I have a close personal connection to this stunning old olla pot (water jar). It is, if memory serves, the second historic jar that I ever bought, having purchased it in the early 1990’s from Al Anthony at Adobe Gallery, then in Albuquerque. I enjoyed it at home for many years, then brought it briefly to one of the Whitehawk summer Shows in Santa Fe or to my gallery to sell, regretted trying to sell it, pulled it from show or gallery, took it home again, etc. So it just seemed fitting to feature this olla in my American Indian Art Magazine Ad for their November 2010 35th anniversary issue.
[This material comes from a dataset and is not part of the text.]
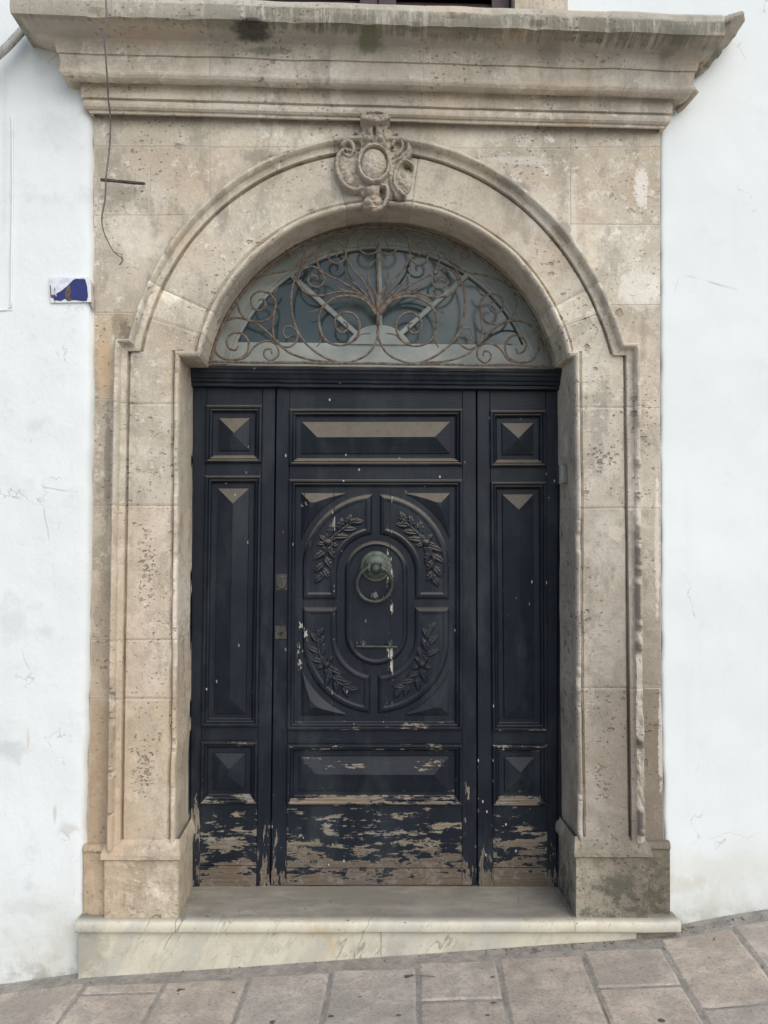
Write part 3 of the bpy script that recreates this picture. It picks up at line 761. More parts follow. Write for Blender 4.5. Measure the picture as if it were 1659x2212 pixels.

This is a dramatic olla; lovely and mysterious; it commands attention. Why? First, it is on the larger side for an olla pot, 12 ½” tall by 10 ½” in diameter. Next, there are no framing lines at the rim or dividing neck and mid-body design fields; it is an open, spacious canvas. Even the open space upon which the singular design elements seem to float is lovely; a rich gold tan patina from years of use and handling; I’ve handled it many times myself; it is irresistible.
The designs themselves are wonderful and seem to tell a story. They include a nicely drawn orange bird, flower and deer. But the most intriguing elements are the 2 vertical black figures. One is clearly a rather odd standing bird, but the mirror image is not identical to it as we would expect to see in a Kewa jar; it is subtly different. The more bird-like bird exhibits wings, beak and claws, but in the reverse image those seem to become arms, nose and shoes. I asked great Kewa potter Robert Tenorio many years ago what this design might depict. He told me that it would appear to be a bird to man transformation story, a children’s story.
The jar is in good condition with ethnographic wear. There is no plaster or over-painting, but I have just had horizontal crack (visible across the deer) professionally stabilized.